# TASK DETAILS
Repeat exactly the lines running from the line that contains "Continue the Blender" to the line that contains "i = np.argmin((pxy[:, 0]-x)**2+(pxy[:, 1]-y)**2);"; include both ends and add nothing.

# PROVIDED DATA

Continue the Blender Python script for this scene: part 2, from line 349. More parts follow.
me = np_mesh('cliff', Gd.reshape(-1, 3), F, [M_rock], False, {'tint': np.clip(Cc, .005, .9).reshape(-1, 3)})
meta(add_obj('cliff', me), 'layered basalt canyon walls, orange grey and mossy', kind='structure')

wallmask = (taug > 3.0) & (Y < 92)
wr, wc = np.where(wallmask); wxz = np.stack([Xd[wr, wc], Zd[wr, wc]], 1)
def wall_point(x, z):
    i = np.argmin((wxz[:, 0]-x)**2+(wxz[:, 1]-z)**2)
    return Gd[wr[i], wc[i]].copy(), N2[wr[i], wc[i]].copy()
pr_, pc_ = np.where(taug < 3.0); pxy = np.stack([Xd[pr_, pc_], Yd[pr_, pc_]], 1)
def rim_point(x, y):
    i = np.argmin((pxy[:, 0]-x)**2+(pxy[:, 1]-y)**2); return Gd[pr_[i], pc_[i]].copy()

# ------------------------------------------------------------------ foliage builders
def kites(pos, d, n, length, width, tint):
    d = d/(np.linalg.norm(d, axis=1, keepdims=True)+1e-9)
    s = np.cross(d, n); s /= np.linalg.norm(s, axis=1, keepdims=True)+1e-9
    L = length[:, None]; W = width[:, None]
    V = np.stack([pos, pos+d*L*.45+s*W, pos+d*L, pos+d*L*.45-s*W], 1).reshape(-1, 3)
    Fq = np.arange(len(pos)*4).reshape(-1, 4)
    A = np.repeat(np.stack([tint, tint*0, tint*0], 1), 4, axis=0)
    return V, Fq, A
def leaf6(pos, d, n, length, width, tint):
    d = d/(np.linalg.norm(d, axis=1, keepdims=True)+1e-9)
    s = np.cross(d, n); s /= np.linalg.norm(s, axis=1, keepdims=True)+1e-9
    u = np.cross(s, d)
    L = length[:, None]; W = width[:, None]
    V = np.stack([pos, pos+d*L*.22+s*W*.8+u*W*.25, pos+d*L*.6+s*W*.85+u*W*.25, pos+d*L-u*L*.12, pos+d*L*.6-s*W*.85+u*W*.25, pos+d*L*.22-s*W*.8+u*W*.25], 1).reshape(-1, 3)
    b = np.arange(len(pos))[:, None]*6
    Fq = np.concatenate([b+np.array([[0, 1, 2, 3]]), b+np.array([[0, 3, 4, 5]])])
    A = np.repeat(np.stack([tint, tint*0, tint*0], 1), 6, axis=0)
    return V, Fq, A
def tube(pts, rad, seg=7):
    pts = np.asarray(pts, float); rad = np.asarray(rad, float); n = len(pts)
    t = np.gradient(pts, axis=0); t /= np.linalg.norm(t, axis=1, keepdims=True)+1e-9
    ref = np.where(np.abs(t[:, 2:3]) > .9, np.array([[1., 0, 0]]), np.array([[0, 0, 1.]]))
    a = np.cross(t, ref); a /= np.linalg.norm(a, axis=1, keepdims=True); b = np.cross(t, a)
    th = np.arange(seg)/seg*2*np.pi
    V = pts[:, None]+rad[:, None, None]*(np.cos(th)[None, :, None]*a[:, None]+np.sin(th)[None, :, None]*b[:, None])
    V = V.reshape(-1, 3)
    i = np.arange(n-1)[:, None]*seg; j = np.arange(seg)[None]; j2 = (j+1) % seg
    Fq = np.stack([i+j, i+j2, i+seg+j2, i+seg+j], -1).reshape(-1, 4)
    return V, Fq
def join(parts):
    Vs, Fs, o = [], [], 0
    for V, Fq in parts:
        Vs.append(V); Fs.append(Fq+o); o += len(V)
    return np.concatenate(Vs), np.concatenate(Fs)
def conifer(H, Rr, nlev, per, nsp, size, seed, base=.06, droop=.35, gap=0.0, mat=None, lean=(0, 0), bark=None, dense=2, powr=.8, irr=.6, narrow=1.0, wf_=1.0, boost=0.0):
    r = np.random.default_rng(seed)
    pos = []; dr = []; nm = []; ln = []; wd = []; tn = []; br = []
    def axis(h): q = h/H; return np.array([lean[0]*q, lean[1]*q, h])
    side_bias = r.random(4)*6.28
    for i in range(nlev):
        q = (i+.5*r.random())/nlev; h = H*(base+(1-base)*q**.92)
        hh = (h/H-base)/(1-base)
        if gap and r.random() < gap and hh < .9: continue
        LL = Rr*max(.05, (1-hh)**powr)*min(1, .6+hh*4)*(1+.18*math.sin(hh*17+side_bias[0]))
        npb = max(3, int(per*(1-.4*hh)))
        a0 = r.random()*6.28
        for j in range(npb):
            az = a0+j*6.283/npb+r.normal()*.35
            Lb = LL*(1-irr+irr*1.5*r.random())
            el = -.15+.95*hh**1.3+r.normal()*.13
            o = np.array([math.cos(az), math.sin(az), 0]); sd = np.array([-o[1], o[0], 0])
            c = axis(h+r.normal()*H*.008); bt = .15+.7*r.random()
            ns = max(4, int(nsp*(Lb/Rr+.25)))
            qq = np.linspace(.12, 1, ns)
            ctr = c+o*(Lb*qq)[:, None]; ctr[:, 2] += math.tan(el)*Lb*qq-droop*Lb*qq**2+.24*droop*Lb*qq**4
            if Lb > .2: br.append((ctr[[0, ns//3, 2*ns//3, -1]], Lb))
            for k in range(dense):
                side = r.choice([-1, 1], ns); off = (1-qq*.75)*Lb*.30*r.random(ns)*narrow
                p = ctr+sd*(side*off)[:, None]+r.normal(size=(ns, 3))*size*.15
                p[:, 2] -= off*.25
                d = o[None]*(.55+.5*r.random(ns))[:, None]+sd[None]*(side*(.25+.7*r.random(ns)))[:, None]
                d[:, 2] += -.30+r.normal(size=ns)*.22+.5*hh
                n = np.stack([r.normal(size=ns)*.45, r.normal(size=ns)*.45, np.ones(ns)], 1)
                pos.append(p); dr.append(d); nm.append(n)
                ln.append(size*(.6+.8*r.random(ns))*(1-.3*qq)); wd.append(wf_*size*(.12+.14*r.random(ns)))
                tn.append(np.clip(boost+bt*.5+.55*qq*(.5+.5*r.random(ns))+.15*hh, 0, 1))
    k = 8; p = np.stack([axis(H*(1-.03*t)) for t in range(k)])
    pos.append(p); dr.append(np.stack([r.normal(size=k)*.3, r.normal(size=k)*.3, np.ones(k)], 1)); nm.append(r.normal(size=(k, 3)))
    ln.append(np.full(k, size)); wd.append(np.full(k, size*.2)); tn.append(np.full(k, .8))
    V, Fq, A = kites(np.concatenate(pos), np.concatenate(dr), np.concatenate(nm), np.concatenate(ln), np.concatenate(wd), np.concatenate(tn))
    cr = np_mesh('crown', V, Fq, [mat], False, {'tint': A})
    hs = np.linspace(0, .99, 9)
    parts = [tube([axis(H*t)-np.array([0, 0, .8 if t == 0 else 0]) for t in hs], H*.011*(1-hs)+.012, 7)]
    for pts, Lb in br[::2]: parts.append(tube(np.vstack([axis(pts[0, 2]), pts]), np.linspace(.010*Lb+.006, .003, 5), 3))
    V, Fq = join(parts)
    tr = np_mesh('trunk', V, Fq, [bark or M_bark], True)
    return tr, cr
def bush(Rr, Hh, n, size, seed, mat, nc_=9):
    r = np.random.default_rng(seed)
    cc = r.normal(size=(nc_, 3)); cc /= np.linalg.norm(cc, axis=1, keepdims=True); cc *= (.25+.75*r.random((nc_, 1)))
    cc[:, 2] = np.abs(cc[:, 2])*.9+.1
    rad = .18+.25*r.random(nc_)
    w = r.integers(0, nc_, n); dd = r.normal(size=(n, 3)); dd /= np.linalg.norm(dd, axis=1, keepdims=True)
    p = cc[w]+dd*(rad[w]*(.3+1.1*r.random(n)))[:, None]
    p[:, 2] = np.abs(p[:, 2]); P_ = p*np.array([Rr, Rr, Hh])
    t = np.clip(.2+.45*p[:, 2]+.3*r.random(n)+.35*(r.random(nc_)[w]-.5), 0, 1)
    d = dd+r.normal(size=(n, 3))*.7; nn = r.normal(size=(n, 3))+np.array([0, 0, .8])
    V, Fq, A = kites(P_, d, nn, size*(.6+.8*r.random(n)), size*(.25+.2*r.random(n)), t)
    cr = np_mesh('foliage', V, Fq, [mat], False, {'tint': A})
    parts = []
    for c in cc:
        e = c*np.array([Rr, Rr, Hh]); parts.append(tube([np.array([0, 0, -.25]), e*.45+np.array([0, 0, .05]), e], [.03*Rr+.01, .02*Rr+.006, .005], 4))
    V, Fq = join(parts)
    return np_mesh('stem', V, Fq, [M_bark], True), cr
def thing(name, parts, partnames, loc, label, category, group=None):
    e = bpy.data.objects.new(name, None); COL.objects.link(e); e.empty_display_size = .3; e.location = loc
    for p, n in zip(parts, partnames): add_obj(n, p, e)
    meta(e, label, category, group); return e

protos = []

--

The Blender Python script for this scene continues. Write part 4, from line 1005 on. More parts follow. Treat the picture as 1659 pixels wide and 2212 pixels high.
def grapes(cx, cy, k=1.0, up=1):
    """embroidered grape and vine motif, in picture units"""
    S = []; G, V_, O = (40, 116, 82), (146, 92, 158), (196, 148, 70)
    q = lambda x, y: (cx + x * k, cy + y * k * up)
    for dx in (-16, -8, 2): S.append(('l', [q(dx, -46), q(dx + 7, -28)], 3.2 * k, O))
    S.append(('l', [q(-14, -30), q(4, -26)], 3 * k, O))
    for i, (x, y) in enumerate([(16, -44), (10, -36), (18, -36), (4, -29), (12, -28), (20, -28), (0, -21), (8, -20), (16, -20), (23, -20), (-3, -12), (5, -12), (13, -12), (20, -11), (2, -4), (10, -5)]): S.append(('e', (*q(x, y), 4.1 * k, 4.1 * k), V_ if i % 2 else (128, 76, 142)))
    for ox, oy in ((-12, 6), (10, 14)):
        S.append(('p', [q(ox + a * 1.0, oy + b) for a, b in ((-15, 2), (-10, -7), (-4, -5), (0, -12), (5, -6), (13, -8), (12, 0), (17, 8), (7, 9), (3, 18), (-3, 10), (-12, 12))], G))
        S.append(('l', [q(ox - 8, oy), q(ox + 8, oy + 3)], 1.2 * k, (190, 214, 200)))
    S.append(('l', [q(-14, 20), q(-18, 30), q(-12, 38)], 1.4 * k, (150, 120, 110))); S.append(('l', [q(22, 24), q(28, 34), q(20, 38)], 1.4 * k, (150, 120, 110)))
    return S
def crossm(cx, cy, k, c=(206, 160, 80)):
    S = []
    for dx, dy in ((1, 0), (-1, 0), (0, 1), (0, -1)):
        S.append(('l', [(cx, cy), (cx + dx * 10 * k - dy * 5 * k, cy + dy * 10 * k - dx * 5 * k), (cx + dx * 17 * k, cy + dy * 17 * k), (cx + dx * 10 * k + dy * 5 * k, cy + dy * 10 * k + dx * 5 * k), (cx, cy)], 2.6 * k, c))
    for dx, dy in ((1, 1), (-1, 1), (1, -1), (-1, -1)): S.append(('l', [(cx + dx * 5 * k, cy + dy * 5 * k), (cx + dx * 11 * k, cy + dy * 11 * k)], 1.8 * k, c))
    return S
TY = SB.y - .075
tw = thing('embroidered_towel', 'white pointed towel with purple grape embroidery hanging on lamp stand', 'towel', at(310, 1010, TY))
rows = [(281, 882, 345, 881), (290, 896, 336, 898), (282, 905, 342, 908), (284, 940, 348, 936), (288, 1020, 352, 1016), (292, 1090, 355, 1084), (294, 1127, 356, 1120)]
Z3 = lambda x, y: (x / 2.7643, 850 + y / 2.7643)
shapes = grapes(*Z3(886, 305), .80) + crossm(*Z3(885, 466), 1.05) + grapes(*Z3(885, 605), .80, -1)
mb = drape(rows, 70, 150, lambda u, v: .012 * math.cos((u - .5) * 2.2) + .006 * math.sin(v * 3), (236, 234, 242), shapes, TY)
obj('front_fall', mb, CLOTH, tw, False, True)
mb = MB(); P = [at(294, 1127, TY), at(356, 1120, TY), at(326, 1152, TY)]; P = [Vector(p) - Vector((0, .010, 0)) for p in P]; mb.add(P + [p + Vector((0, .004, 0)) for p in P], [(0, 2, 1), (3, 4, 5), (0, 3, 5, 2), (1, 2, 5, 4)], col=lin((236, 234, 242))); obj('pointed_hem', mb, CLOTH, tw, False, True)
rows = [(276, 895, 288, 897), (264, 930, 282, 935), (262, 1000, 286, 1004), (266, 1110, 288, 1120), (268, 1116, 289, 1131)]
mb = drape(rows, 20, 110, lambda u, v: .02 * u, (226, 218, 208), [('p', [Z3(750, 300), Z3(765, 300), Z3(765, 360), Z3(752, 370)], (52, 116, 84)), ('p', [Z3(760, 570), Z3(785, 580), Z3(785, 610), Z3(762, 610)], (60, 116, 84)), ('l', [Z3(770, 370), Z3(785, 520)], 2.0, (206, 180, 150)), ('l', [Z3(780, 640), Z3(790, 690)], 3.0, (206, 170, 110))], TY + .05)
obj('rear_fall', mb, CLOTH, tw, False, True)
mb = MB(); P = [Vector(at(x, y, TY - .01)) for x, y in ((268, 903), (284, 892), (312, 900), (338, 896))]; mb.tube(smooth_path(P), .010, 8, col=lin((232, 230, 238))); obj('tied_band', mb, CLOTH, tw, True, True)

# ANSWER
Continue the Blender Python script for this scene: part 2, from line 349. More parts follow.
me = np_mesh('cliff', Gd.reshape(-1, 3), F, [M_rock], False, {'tint': np.clip(Cc, .005, .9).reshape(-1, 3)})
meta(add_obj('cliff', me), 'layered basalt canyon walls, orange grey and mossy', kind='structure')

wallmask = (taug > 3.0) & (Y < 92)
wr, wc = np.where(wallmask); wxz = np.stack([Xd[wr, wc], Zd[wr, wc]], 1)
def wall_point(x, z):
    i = np.argmin((wxz[:, 0]-x)**2+(wxz[:, 1]-z)**2)
    return Gd[wr[i], wc[i]].copy(), N2[wr[i], wc[i]].copy()
pr_, pc_ = np.where(taug < 3.0); pxy = np.stack([Xd[pr_, pc_], Yd[pr_, pc_]], 1)
def rim_point(x, y):
    i = np.argmin((pxy[:, 0]-x)**2+(pxy[:, 1]-y)**2); return Gd[pr_[i], pc_[i]].copy()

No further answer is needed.